begin

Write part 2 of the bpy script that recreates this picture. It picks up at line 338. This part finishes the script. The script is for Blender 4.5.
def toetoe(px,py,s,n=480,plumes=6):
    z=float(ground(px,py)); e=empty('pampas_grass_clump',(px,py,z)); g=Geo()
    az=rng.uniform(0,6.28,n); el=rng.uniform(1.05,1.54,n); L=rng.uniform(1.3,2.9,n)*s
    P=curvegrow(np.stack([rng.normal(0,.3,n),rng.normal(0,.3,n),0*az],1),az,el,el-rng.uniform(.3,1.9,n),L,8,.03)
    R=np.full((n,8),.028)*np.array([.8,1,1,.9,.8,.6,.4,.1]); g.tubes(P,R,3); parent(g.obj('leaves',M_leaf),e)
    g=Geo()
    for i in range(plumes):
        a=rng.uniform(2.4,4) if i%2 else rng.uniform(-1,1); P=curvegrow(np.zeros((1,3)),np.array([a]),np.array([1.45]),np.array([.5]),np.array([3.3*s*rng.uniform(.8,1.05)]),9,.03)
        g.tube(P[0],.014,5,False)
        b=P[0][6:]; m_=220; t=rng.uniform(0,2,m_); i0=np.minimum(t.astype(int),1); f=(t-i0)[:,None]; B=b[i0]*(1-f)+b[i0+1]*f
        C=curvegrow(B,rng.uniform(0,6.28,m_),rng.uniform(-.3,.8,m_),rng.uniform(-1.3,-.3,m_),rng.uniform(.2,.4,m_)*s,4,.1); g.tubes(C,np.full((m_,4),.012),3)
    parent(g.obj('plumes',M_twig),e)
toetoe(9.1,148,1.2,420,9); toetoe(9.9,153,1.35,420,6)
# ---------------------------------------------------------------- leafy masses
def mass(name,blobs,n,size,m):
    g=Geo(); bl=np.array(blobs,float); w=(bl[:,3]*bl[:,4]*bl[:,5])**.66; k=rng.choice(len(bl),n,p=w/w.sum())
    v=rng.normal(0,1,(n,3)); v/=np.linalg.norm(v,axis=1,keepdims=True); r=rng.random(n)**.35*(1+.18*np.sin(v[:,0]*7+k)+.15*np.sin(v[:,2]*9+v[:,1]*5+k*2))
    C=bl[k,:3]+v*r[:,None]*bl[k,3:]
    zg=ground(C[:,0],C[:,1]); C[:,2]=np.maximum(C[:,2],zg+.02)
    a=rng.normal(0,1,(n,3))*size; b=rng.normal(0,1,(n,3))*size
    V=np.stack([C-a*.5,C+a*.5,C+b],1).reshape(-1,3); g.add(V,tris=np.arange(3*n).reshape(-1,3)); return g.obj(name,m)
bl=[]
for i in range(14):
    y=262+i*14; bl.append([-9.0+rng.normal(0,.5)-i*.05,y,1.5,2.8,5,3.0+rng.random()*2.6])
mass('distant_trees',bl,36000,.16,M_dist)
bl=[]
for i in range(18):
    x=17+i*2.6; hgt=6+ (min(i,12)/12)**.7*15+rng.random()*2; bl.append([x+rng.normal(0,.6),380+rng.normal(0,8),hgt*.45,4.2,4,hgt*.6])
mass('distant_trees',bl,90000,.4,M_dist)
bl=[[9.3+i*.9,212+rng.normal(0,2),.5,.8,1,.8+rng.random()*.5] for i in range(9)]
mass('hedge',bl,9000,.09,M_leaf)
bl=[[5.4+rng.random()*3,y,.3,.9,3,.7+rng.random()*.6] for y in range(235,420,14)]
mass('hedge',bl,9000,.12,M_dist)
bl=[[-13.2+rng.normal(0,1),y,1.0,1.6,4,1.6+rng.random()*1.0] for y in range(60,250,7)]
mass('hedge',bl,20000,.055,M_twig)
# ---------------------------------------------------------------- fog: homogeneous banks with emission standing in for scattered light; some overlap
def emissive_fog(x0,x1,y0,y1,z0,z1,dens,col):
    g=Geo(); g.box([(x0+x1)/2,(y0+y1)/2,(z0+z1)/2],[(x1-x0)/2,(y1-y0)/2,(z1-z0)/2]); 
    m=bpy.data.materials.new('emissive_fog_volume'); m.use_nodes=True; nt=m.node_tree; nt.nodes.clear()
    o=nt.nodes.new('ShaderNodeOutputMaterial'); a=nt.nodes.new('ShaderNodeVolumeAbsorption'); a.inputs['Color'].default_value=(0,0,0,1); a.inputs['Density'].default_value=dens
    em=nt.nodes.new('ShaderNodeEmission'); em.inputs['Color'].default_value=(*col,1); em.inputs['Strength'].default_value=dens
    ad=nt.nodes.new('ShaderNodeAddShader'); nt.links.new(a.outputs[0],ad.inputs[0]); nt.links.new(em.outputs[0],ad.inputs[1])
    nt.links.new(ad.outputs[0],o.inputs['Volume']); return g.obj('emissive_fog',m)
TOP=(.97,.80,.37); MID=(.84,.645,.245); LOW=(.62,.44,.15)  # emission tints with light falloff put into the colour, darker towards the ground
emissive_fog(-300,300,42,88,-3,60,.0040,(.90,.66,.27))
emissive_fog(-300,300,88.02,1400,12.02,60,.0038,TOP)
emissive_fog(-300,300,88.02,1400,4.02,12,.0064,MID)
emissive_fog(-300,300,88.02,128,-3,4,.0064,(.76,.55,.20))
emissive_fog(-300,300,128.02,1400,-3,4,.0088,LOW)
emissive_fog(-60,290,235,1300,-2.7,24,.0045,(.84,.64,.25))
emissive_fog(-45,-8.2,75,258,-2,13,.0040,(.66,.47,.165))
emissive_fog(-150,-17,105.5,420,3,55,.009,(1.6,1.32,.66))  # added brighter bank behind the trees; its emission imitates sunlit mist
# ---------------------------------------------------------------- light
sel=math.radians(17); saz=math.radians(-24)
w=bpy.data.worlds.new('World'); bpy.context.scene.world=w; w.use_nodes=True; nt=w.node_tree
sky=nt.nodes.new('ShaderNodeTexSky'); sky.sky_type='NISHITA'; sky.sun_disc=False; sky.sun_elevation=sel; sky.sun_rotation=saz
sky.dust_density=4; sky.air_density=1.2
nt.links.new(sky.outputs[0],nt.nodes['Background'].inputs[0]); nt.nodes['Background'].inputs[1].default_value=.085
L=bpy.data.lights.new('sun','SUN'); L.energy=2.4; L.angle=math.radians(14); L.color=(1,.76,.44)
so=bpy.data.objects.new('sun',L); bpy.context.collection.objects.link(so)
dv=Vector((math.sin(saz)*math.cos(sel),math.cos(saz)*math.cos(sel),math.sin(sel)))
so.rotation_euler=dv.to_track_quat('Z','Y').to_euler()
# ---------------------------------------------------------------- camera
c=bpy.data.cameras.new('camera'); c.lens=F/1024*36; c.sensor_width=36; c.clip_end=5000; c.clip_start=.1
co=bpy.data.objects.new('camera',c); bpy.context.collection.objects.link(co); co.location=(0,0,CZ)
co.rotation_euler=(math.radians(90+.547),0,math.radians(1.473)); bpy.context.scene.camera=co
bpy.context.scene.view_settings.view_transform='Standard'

end

THE EXERCISE: Return all of the data precisely as it appears.

WRITTEN SOLUTION:
Write part 2 of the bpy script that recreates this picture. It picks up at line 338. This part finishes the script. The script is for Blender 4.5.
def toetoe(px,py,s,n=480,plumes=6):
    z=float(ground(px,py)); e=empty('pampas_grass_clump',(px,py,z)); g=Geo()
    az=rng.uniform(0,6.28,n); el=rng.uniform(1.05,1.54,n); L=rng.uniform(1.3,2.9,n)*s
    P=curvegrow(np.stack([rng.normal(0,.3,n),rng.normal(0,.3,n),0*az],1),az,el,el-rng.uniform(.3,1.9,n),L,8,.03)
    R=np.full((n,8),.028)*np.array([.8,1,1,.9,.8,.6,.4,.1]); g.tubes(P,R,3); parent(g.obj('leaves',M_leaf),e)
    g=Geo()
    for i in range(plumes):
        a=rng.uniform(2.4,4) if i%2 else rng.uniform(-1,1); P=curvegrow(np.zeros((1,3)),np.array([a]),np.array([1.45]),np.array([.5]),np.array([3.3*s*rng.uniform(.8,1.05)]),9,.03)
        g.tube(P[0],.014,5,False)
        b=P[0][6:]; m_=220; t=rng.uniform(0,2,m_); i0=np.minimum(t.astype(int),1); f=(t-i0)[:,None]; B=b[i0]*(1-f)+b[i0+1]*f
        C=curvegrow(B,rng.uniform(0,6.28,m_),rng.uniform(-.3,.8,m_),rng.uniform(-1.3,-.3,m_),rng.uniform(.2,.4,m_)*s,4,.1); g.tubes(C,np.full((m_,4),.012),3)
    parent(g.obj('plumes',M_twig),e)
toetoe(9.1,148,1.2,420,9); toetoe(9.9,153,1.35,420,6)
# ---------------------------------------------------------------- leafy masses
def mass(name,blobs,n,size,m):
    g=Geo(); bl=np.array(blobs,float); w=(bl[:,3]*bl[:,4]*bl[:,5])**.66; k=rng.choice(len(bl),n,p=w/w.sum())
    v=rng.normal(0,1,(n,3)); v/=np.linalg.norm(v,axis=1,keepdims=True); r=rng.random(n)**.35*(1+.18*np.sin(v[:,0]*7+k)+.15*np.sin(v[:,2]*9+v[:,1]*5+k*2))
    C=bl[k,:3]+v*r[:,None]*bl[k,3:]
    zg=ground(C[:,0],C[:,1]); C[:,2]=np.maximum(C[:,2],zg+.02)
    a=rng.normal(0,1,(n,3))*size; b=rng.normal(0,1,(n,3))*size
    V=np.stack([C-a*.5,C+a*.5,C+b],1).reshape(-1,3); g.add(V,tris=np.arange(3*n).reshape(-1,3)); return g.obj(name,m)
bl=[]
for i in range(14):
    y=262+i*14; bl.append([-9.0+rng.normal(0,.5)-i*.05,y,1.5,2.8,5,3.0+rng.random()*2.6])
mass('distant_trees',bl,36000,.16,M_dist)
bl=[]
for i in range(18):
    x=17+i*2.6; hgt=6+ (min(i,12)/12)**.7*15+rng.random()*2; bl.append([x+rng.normal(0,.6),380+rng.normal(0,8),hgt*.45,4.2,4,hgt*.6])
mass('distant_trees',bl,90000,.4,M_dist)
bl=[[9.3+i*.9,212+rng.normal(0,2),.5,.8,1,.8+rng.random()*.5] for i in range(9)]
mass('hedge',bl,9000,.09,M_leaf)
bl=[[5.4+rng.random()*3,y,.3,.9,3,.7+rng.random()*.6] for y in range(235,420,14)]
mass('hedge',bl,9000,.12,M_dist)
bl=[[-13.2+rng.normal(0,1),y,1.0,1.6,4,1.6+rng.random()*1.0] for y in range(60,250,7)]
mass('hedge',bl,20000,.055,M_twig)
# ---------------------------------------------------------------- fog: homogeneous banks with emission standing in for scattered light; some overlap
def emissive_fog(x0,x1,y0,y1,z0,z1,dens,col):
    g=Geo(); g.box([(x0+x1)/2,(y0+y1)/2,(z0+z1)/2],[(x1-x0)/2,(y1-y0)/2,(z1-z0)/2]); 
    m=bpy.data.materials.new('emissive_fog_volume'); m.use_nodes=True; nt=m.node_tree; nt.nodes.clear()
    o=nt.nodes.new('ShaderNodeOutputMaterial'); a=nt.nodes.new('ShaderNodeVolumeAbsorption'); a.inputs['Color'].default_value=(0,0,0,1); a.inputs['Density'].default_value=dens
    em=nt.nodes.new('ShaderNodeEmission'); em.inputs['Color'].default_value=(*col,1); em.inputs['Strength'].default_value=dens
    ad=nt.nodes.new('ShaderNodeAddShader'); nt.links.new(a.outputs[0],ad.inputs[0]); nt.links.new(em.outputs[0],ad.inputs[1])
    nt.links.new(ad.outputs[0],o.inputs['Volume']); return g.obj('emissive_fog',m)
TOP=(.97,.80,.37); MID=(.84,.645,.245); LOW=(.62,.44,.15)  # emission tints with light falloff put into the colour, darker towards the ground
emissive_fog(-300,300,42,88,-3,60,.0040,(.90,.66,.27))
emissive_fog(-300,300,88.02,1400,12.02,60,.0038,TOP)
emissive_fog(-300,300,88.02,1400,4.02,12,.0064,MID)
emissive_fog(-300,300,88.02,128,-3,4,.0064,(.76,.55,.20))
emissive_fog(-300,300,128.02,1400,-3,4,.0088,LOW)
emissive_fog(-60,290,235,1300,-2.7,24,.0045,(.84,.64,.25))
emissive_fog(-45,-8.2,75,258,-2,13,.0040,(.66,.47,.165))
emissive_fog(-150,-17,105.5,420,3,55,.009,(1.6,1.32,.66))  # added brighter bank behind the trees; its emission imitates sunlit mist
# ---------------------------------------------------------------- light
sel=math.radians(17); saz=math.radians(-24)
w=bpy.data.worlds.new('World'); bpy.context.scene.world=w; w.use_nodes=True; nt=w.node_tree
sky=nt.nodes.new('ShaderNodeTexSky'); sky.sky_type='NISHITA'; sky.sun_disc=False; sky.sun_elevation=sel; sky.sun_rotation=saz
sky.dust_density=4; sky.air_density=1.2
nt.links.new(sky.outputs[0],nt.nodes['Background'].inputs[0]); nt.nodes['Background'].inputs[1].default_value=.085
L=bpy.data.lights.new('sun','SUN'); L.energy=2.4; L.angle=math.radians(14); L.color=(1,.76,.44)
so=bpy.data.objects.new('sun',L); bpy.context.collection.objects.link(so)
dv=Vector((math.sin(saz)*math.cos(sel),math.cos(saz)*math.cos(sel),math.sin(sel)))
so.rotation_euler=dv.to_track_quat('Z','Y').to_euler()
# ---------------------------------------------------------------- camera
c=bpy.data.cameras.new('camera'); c.lens=F/1024*36; c.sensor_width=36; c.clip_end=5000; c.clip_start=.1
co=bpy.data.objects.new('camera',c); bpy.context.collection.objects.link(co); co.location=(0,0,CZ)
co.rotation_euler=(math.radians(90+.547),0,math.radians(1.473)); bpy.context.scene.camera=co
bpy.context.scene.view_settings.view_transform='Standard'